You spend a lot of time ministering to women. What is your message to today’s Christian woman?

My message to women would be to get in the Word of God, study theology, and serve as unto the Lord. I believe if we can do those things, we will be doing well.

Racial and women’s issues are not the only things that you think or care about? What other concerns, questions, or messages is God speaking to your heart these days?

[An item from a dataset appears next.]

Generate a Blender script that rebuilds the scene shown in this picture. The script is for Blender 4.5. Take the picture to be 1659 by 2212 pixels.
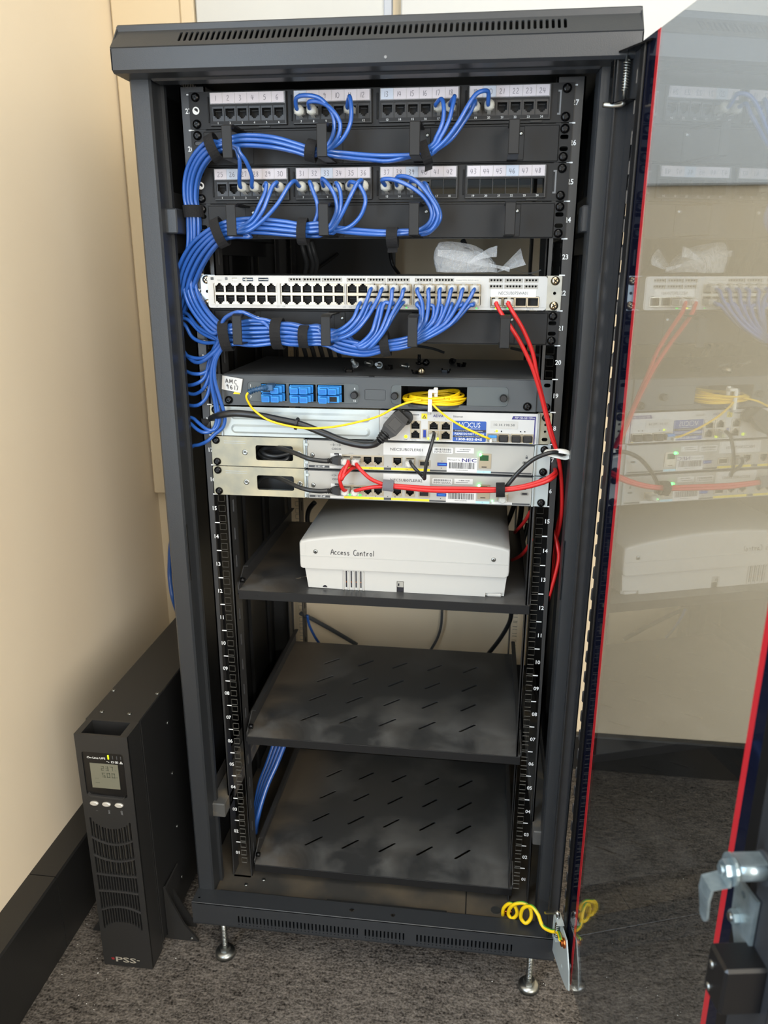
import bpy, bmesh, math, random
from mathutils import Vector, Matrix, Euler, geometry
R = math.radians
for o in list(bpy.data.objects): bpy.data.objects.remove(o, do_unlink=True)
SC = bpy.context.scene
COL = SC.collection
K = 0.001
ZO = 130.0            # the carpet lies 130 mm below the bottom of rack unit 1
UU = 44.45            # one rack unit in mm

def W(x, y, z): return Vector((x*K, y*K, (z+ZO)*K))

# ---------------------------------------------------------------- camera
CAMP = (146.4874, -1073.2461, 989.9893)
CAMR = (1.2656, -0.0014, 0.1265)
FPX = 1692.13
cd = bpy.data.cameras.new('camera'); cam = bpy.data.objects.new('camera', cd); COL.objects.link(cam)
cam.location = W(*CAMP); cam.rotation_euler = CAMR
cd.sensor_fit = 'HORIZONTAL'; cd.sensor_width = 36; cd.lens = 36*FPX/1659
cd.clip_start = 0.02; cd.clip_end = 50
SC.camera = cam
cd.dof.use_dof = True; cd.dof.focus_distance = 1.13; cd.dof.aperture_fstop = 9.0
CM = Euler(CAMR).to_matrix()
def P(px, py, Y):
    """rack-frame point (mm) seen at photograph pixel (px, py) on the plane at depth Y"""
    d = CM @ Vector(((px-829.5)/FPX, -(py-1106)/FPX, -1.0))
    t = (Y-CAMP[1])/d.y
    return Vector(CAMP)+d*t
def PZ(px, py, Z):
    d = CM @ Vector(((px-829.5)/FPX, -(py-1106)/FPX, -1.0))
    t = (Z-CAMP[2])/d.z
    return Vector(CAMP)+d*t

# ---------------------------------------------------------------- light and exposure
SC.view_settings.view_transform = 'Standard'; SC.view_settings.look = 'None'
SC.view_settings.gamma = 1; SC.view_settings.use_curve_mapping = False
SC.view_settings.exposure = 0.0
wd = bpy.data.worlds.new('world'); SC.world = wd; wd.use_nodes = True
wd.node_tree.nodes['Background'].inputs[0].default_value = (0.72, 0.84, 1, 1)
wd.node_tree.nodes['Background'].inputs[1].default_value = 1.0
def area(name, loc, rot, sx, sy, power, colr):
    l = bpy.data.lights.new(name, 'AREA'); l.shape = 'RECTANGLE'; l.size = sx; l.size_y = sy
    l.energy = power; l.color = colr
    o = bpy.data.objects.new(name, l); COL.objects.link(o); o.location = loc; o.rotation_euler = rot
    return o
# daylight through the window in the left wall, in front of the rack
area('window_or_fill_light', (-0.60, -1.60, 1.25), (0, R(-90), 0), 1.45, 1.40, 54, (0.66, 0.82, 1.0))
# added fill light, set as an invented window behind the camera, to its right
area('window_or_fill_light', (1.45, -2.97, 1.40), (R(90), 0, 0), 1.3, 1.5, 86, (1.0, 0.96, 0.90))
# ceiling panel light of the room
area('ceiling_panel_light', (0.15, -1.0, 2.37), (0, 0, 0), 0.6, 1.2, 14, (1.0, 0.93, 0.82))

# ---------------------------------------------------------------- materials
def lin(c): return tuple((v/12.92 if v <= .04045 else ((v+.055)/1.055)**2.4) for v in c)
MATS = {}
def mat(name, rgb, rough=.5, metal=0, spec=.5, bump=None, var=None, emit=None, alpha=None, coat=0, srgb=True, trans=0, sheen=0):
    m = bpy.data.materials.new(name); m.use_nodes = True; MATS[name] = m
    nt = m.node_tree; b = nt.nodes['Principled BSDF']
    c = lin(rgb) if srgb else rgb
    b.inputs['Base Color'].default_value = (*c, 1)
    b.inputs['Roughness'].default_value = rough; b.inputs['Metallic'].default_value = metal
    b.inputs['Specular IOR Level'].default_value = spec
    b.inputs['Coat Weight'].default_value = coat
    if sheen: b.inputs['Sheen Weight'].default_value = sheen
    if trans: b.inputs['Transmission Weight'].default_value = trans
    tc = nt.nodes.new('ShaderNodeTexCoord')
    if bump:
        n = nt.nodes.new('ShaderNodeTexNoise'); n.inputs['Scale'].default_value = bump[0]; n.inputs['Detail'].default_value = 3
        bp = nt.nodes.new('ShaderNodeBump'); bp.inputs['Strength'].default_value = bump[1]; bp.inputs['Distance'].default_value = .0005
        nt.links.new(tc.outputs['Object'], n.inputs['Vector']); nt.links.new(n.outputs['Fac'], bp.inputs['Height'])
        nt.links.new(bp.outputs['Normal'], b.inputs['Normal'])
    if var:   # (scale, second colour, low, high, roughness2)
        n = nt.nodes.new('ShaderNodeTexNoise'); n.inputs['Scale'].default_value = var[0]; n.inputs['Detail'].default_value = 5
        mr = nt.nodes.new('ShaderNodeMapRange'); mr.inputs[1].default_value = var[2]; mr.inputs[2].default_value = var[3]
        mx = nt.nodes.new('ShaderNodeMix'); mx.data_type = 'RGBA'
        mx.inputs[6].default_value = (*c, 1); mx.inputs[7].default_value = (*lin(var[1]), 1)
        nt.links.new(tc.outputs['Object'], n.inputs['Vector']); nt.links.new(n.outputs['Fac'], mr.inputs[0])
        nt.links.new(mr.outputs[0], mx.inputs[0]); nt.links.new(mx.outputs[2], b.inputs['Base Color'])
        if len(var) > 4:
            r2 = nt.nodes.new('ShaderNodeMapRange'); r2.inputs[3].default_value = rough; r2.inputs[4].default_value = var[4]
            nt.links.new(mr.outputs[0], r2.inputs[0]); nt.links.new(r2.outputs[0], b.inputs['Roughness'])
    if emit: 
        b.inputs['Emission Color'].default_value = (*lin(emit[0]), 1); b.inputs['Emission Strength'].default_value = emit[1]
    if alpha is not None: b.inputs['Alpha'].default_value = alpha
    return m
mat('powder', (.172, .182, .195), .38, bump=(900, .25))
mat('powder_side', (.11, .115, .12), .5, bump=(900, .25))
mat('inner_black', (.06, .062, .065), .45)
mat('rail_black', (.185, .185, .187), .42)
mat('rail_edge_glint', (.40, .395, .375), .45)  # rail hole walls: light catching the edges painted as a lighter grey
mat('panel_black', (.10, .10, .103), .5, spec=.3, bump=(1500, .1))
mat('shelf_black', (.19, .195, .20), .32, var=(7, (.32, .315, .305), .50, .68, .5))
mat('pan_dust', (.20, .195, .185), .6, var=(9, (.36, .32, .26), .4, .7))
mat('bracket_dust', (.30, .30, .295), .5, var=(20, (.50, .45, .37), .5, .75))
mat('print_white', (.86, .87, .87), .6)
mat('print_grey', (.45, .46, .47), .6)
mat('screw_black', (.06, .06, .065), .22, metal=.6)
mat('steel', (.66, .67, .66), .33, metal=1, var=(60, (.58, .60, .60), .3, .7))
mat('nickel', (.72, .66, .55), .22, metal=1)
mat('zinc', (.70, .74, .75), .42, metal=.2, var=(25, (.74, .77, .76), .3, .7))
mat('zinc_yellow', (.56, .56, .51), .42, metal=.35, var=(18, (.74, .70, .58), .35, .7))
mat('galv', (.58, .61, .62), .42, metal=.8, var=(30, (.72, .74, .75), .4, .65))
mat('copper', (.86, .50, .28), .3, metal=1)
mat('switch_white', (.72, .72, .71), .42)
mat('switch_gray', (.62, .61, .58), .45)
mat('shield', (.72, .68, .60), .35, metal=.7)
mat('cisco_gray', (.66, .655, .63), .5)
mat('adva_white', (.76, .76, .75), .42)
mat('tray_gray', (.27, .285, .295), .5)
mat('tray_top_lit', (.36, .365, .37), .42)  # lighter copy of the tray grey: light on the top put into the colour
mat('lock_zinc', (.52, .58, .60), .3, metal=.75, var=(90, (.66, .72, .74), .3, .7))
mat('tray_plate', (.31, .335, .34), .5)
mat('ivory', (.73, .725, .705), .45)
mat('ivory_dark', (.70, .70, .68), .5)
mat('white_plastic', (.9, .9, .87), .4)
mat('paper', (.75, .73, .75), .7)
mat('paper_blue', (.70, .73, .78), .7)
mat('label_white', (.82, .82, .81), .55)
mat('ink', (.10, .09, .12), .6)
mat('pencil', (.36, .35, .38), .6)
mat('ink_navy', (.20, .18, .45), .6)
mat('blue_sticker', (.15, .32, .63), .45)
mat('navy_band', (.16, .17, .22), .45)
mat('yellow_label', (.92, .83, .18), .5)
mat('lightblue_label', (.68, .86, .92), .5)
mat('dark_label', (.25, .26, .27), .5)
mat('esd_yellow', (.90, .82, .12), .5)
mat('dark_hole', (.02, .02, .022), .7)
mat('jack_black', (.13, .13, .135), .4)
mat('usb_blue', (.06, .20, .58), .4)
mat('cable_blue', (.16, .345, .65), .32, coat=.6)
mat('cable_red', (.76, .13, .13), .38)
mat('cable_yellow', (.96, .80, .08), .4)
mat('cable_black', (.13, .135, .14), .35)
mat('cable_gray', (.26, .27, .28), .45)
mat('cable_green', (.35, .62, .22), .4)
mat('port_green', (.05, .26, .12), .4)
mat('rubber', (.09, .09, .095), .5)
mat('velcro', (.06, .06, .07), .9, bump=(900, 1.0))
mat('velcro_gray', (.38, .38, .40), .9, bump=(900, .8), sheen=.3)
mat('fibre_blue', (.20, .55, .85), .4)
mat('fibre_navy', (.18, .32, .46), .45)
mat('ups_black', (.15, .15, .15), .42, bump=(1200, .2))
mat('ups_side', (.13, .132, .135), .42, bump=(900, .2))
mat('lcd', (.43, .43, .375), .35)
mat('lcd_ink', (.33, .34, .29), .4)
mat('silver_button', (.80, .79, .76), .3, metal=.3)
mat('ups_logo', (.62, .60, .55), .5)
mat('ups_red', (.60, .16, .18), .5)
mat('red_film', (.66, .15, .17), .06)
mat('navy_film', (.055, .065, .12), .05)
mat('gasket', (.05, .05, .055), .35)
mat('door_steel', (.155, .16, .17), .38, bump=(900, .2))
mat('skirt_black', (.13, .13, .13), .34, bump=(300, .15))
mat('wall_tan', (.935, .88, .785), .75, bump=(60, .25), var=(2.2, (.92, .855, .755), .35, .75))
mat('wall_tan_back', (.88, .82, .71), .75, bump=(60, .2))
mat('board_cream', (.83, .77, .66), .65)
mat('board_white', (.77, .785, .79), .6)
mat('ceiling_white', (.85, .85, .83), .8)
mat('led_green', (.1, .9, .25), .4, emit=((.1, 1, .25), 9))
mat('led_green_soft', (.3, .9, .4), .4, emit=((.2, 1, .3), 1.2))
mat('led_yellow', (.9, .95, .1), .4, emit=((.85, 1, .1), 1.3))
mat('led_core', (.5, 1, .6), .4, emit=((.25, 1, .40), 16))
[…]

“Racial and women’s issues are not the only things that you think or care about.” Amen to that. I care about a lot of things and I actually touched on some of them when answering the previous questions. I care about theology. I want to know about and study about God. I love to study the Word of God. I also have a desire to see people apply the Word. I’m slowly working on my M.A. at Southern Seminary in biblical counseling. I want to encourage people where they are and help provide a biblical understanding to their circumstance. I have a desire to love, serve, and care for people.

I’m also finishing up my second book called Fear and Faith. This book explores what women fear, the potential reasons for such fear, and how we can trust God in the midst of our fears. 

What is your hope for the American church?

I hope the church would grow in unity and gospel-focus. As far as my book United, I dedicated it to my kids and one of the things I hope is when they become adults, they would think it strange that their mom needed to write a book about diversity. I hope that racial and ethnic diversity within relationships and worship in the American church becomes so broad and commonplace that it would seem silly to have a book dedicated to the topic.